Ketika ditanyakan lebih jauh tentang kemungkinan pindah ibu kota, Pater Heuken saat itu mengatakan, ”Itu keputusan politis. Tugas saya cukup merasa cemas, dan mengingatkan pentingnya melestarikan sejarah kota Jakarta.”
Buku-buku monumentalnya tentang sejarah kota Jakarta, terutama tentang bangunannya, hingga kini banyak dibaca, dijadikan rujukan, dan dikoleksi banyak orang. Banyak orang mengagumi totalitas kerjanya, ditopang kemampuannya memanfaatkan banyak sumber pustaka. Hasil buku-bukunya tentang kota Jakarta tidak hanya arkeologi kota Jakarta tempo dulu, tetapi juga pesan-pesan profetis yang disampaikan, yang berangkat dari kecemasan dan kecintaan.
Cemas karena semakin tidak ada yang peduli, padahal masa lampau sebuah kota yang direkam dalam bentuk tertulis bagi Pater Heuken adalah rekaman memori tempat berpijak masa kini dan nanti. Penulis sejarah biasanya sekaligus kolektor buku. Pater Heuken menurut Pater Franz Magnis-Suseno SJ, salah satu sejawat Jesuit yang seasal dari Jerman, menyimpan koleksi buku-buku tentang sejarah kota Jakarta terlengkap, tidak ada yang lain, sebagian di antaranya dalam bahasa Portugis.
Selain dikenal sebagai sejarawan dan ahli tentang sejarah kota Jakarta kuno dengan buku-buku monumentalnya tentang sejarah kota Jakarta, Pater Adolf Heuken SJ juga dikenal sebagai penulis dan penerjemah produktif yang sangat antusias dengan sejarah Indonesia, selain Batavia.

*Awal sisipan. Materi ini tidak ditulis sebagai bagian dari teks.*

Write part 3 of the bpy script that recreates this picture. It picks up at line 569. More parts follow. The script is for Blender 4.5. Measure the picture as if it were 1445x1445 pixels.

Puluhan buku—sebagian besar berbentuk serial ensiklopedis tentang kehidupan rohani dan perkamusan—dihasilkan dari kecintaan dan obsesinya. Dedikasi dan keseriusan kerjanya niscaya menjadi warisan lain bagi generasi muda dan tidak hanya warisan fisik berupa buku-buku. Talenta yang dianugerahkan Tuhan oleh Pater Heuken dikembangkan berlipat-lipat bagi kemaslahatan banyak orang.
Pater Heuken telah menerjunkan diri sepenuhnya dalam karya pelayan lewat bidang yang digeluti selama ini. Keteladanan itu pula yang ditegaskan Pater Padmoseputra SJ dalam khotbah misa arwah konselebrasi pada 26 Juli 2019 di Kapel Kanisius, Jakarta, dan Pater Heru Hendarto SJ sebagai konselebran utama. Selamat jalan Pater Heuken.